Proposition 3.33. A moving frame $\left\langle e_{\mu}\right\rangle$ on $\mathbb{N}$, defined in $\mathbb{U} \subset N$ , is coordinate if and only if $$ \Gamma_{\mu v}^{\rho}=\Gamma_{v\mu}^{\rho} $$
Definition 3.34. Let $E \in \sec (T \mathscr{}), \mathbb{U} \subseteq N$, be a reference frame field. A moving frame $\left\langle e_{\mu}\right\rangle$ on $\mathbb{N}$, defined in $\mathscr{U} \subset \mathbb{N}$ will be said to be naturally adapted to $E$ in $\mathscr{U}$ if and only if $$ e_{0 p}=E_{p} $$ Proposition 3.36. A moving frame $\left\langle e_{\mu}\right\rangle$ naturally adapted to an inertial reference frame $I \in \sec (T \mathscr{U}), \mathscr{U} \subseteq N$ is coordinate if and only if $$ \Gamma_{\mu v}^{\rho}=0 $$ in all points of $\mathscr{U}$, where $\Gamma_{\mu v}^{\rho}=\theta^{\rho}\left(D_{e_{\mu}} e_{v}\right)$
Proof: If $\Gamma_{\mu v}^{\rho}=0$ in $\mathscr{U}$, then obviously $\left\langle e_{\mu}\right\rangle$ is coordinate, since in this case $c_{\mu v}^{\rho}=\Gamma_{\mu v}^{\rho}-\Gamma_{v \mu}^{\rho}=0$ in $\mathscr{U}$.

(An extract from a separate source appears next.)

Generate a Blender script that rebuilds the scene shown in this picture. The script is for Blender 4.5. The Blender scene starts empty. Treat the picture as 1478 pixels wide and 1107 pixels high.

Conversely, if $\left\langle e_{\mu}\right\rangle$ is coordinate, we have $\Gamma_{\mu v}^{\rho}=\Gamma_{v \mu}^{\rho}$ in $\mathscr{U}$ and therefore, taking into account that $e_{0}=I \Rightarrow D_{c_{\mu}} e_{0}=D_{e_{\mu}} I=0$ in $\mathscr{U}$, we have $$\Gamma_{\mu 0}^{p}=\Gamma_{0 \mu}^{\rho}=0 $$ in $\mathscr{U} .$ in $\mathscr{U}$. This concludes our proof, since the components $\Gamma_{k l}^{0}$ and $\Gamma_{k l}^{j}$ will be always null in $\mathbb{U}$, the first because $\Omega\left(e_{l}\right)=0$ and the other because the spacelike submanifolds of $N$ are flat.
The text in blockquote is from in this article The mathematical structure of Newtonian spacetime: Classical dynamics and gravitation .
I am not seeing why gamma factors $\Gamma_{k l}^{j}$ in preposition 3.36 are zero. Could anyone explain me why?
A contra example would be the basis associate to the spherical coordinates $(t,r,\theta,\phi)$ , $e_0=\frac{\partial}{\partial t},e_1=\frac{\partial}{\partial r}, e_2=\frac{\partial}{\partial \theta},e_3=\frac{\partial}{\partial \phi}$. They satisfy the condition above but not all the coefficient $\Gamma$ are zero.